HPPD is a novel but complimentary technique to thermal
spray and chemical vapor deposition (CVD) and is of value to
applications where more specialized coatings are required.
This article introduces the HPPD process and highlights its
features and benefits. From the plasma that initiates the process,
through the nanoparticle coatings created, this article explores
each step of the deposition technique.
A Specialized Plasma
Developers of the HPPD process used a Thermach SG-100
plasma torch, which generates the high-heat plasma necessary
for HPPD. Thermach worked with researchers at the University
of Minnesota to develop a proprietary cathode-anode pairing
that creates the precise environment the process needs to make
coatings composed of crystalline nano-sized particles.
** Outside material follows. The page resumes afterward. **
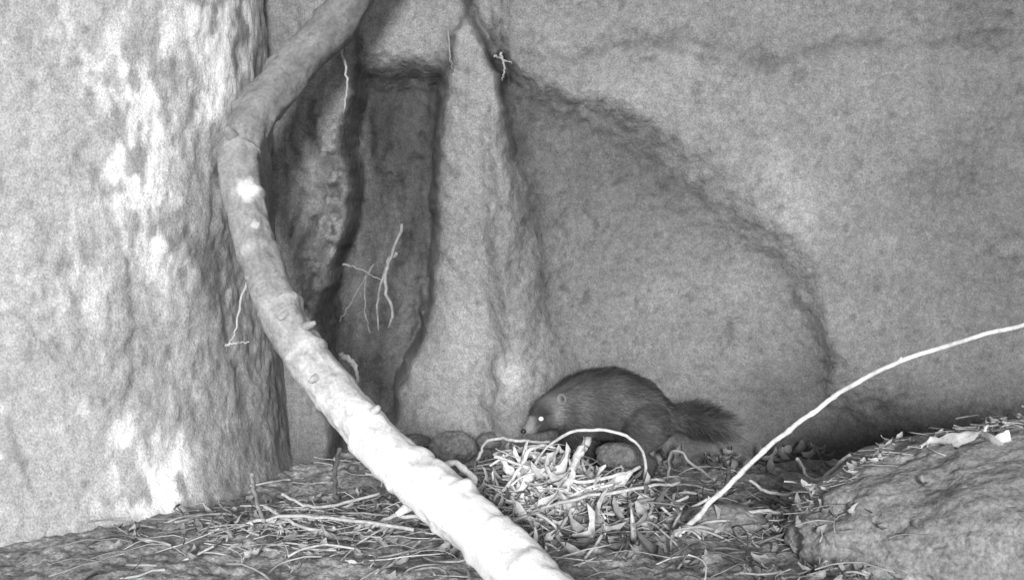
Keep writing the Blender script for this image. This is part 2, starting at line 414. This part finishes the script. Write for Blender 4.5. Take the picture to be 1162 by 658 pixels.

To begin the process, the plasma is directed through a
specially designed nozzle made of a high-temperature ceramic
that can withstand the extreme temperatures of the plasma. This
nozzle protrudes into a large vacuum chamber (Fig. 2) held at a
moderate level of vacuum (~2 torr). As the plasma stream travels
down the nozzle and exits into the vacuum chamber, it expands
then collapses, creating a characteristic “bubble” shape. This shape
of the plasma is essential to the HPPD process.
Fig. 1 — Carbide inserts coated by HPPD (left); uncoated (right).
Coatings applied at Mesotek.
Fig. 2 — An argon plasma exits a ceramic nozzle (right, glowing orange)
into a vacuum chamber. The plasma stream is elongated by the vacuum
and forms a characteristic “bubble” shape. The speed of particles inside
this plasma stream reaches 2000 m/s (about Mach 6).